Consumer Advice and Cooking Tips

By Nancy Smith
Published on October 1, 2005

Consumer Advice and Cooking Tips

Grass-fed beef must be flavorful and tender as well as healthful if it is to become a staple in the kitchen. Sue Moore, meat forager for Chez Panisse Restaurant and Café in Berkeley, Calif., which regularly serves grass-fed beef, describes it as “more robust” than grain-fed beef, with a taste of the place where the cattle are grazed — the grasses and the minerals found in their pastures. “It goes along with the French concept of ‘terroir,’” she says, “or a sense of place. It’s the same reason that wines or olive oils taste differently.”

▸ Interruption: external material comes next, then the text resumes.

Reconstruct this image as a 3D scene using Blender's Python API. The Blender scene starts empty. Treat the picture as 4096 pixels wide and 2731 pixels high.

Moore says grass-fed fans are people who want “character in their beef.” For Chez Panisse, she searches out local sources, talking to producers, visiting their farms and finding out what they’re doing to make their products so appealing. “A lot of these producers are ‘beyond organic’,” she says, referring to the experience established graziers bring to the production of the best tasting and most healthful grass-fed beef today.

During the grass season, Chez Panisse buys two head of cattle every other week from Magruder Ranch in Mendocino County, Calif. The restaurant also buys particular cuts from Marin Sun Farms of Point Reyes, Calif.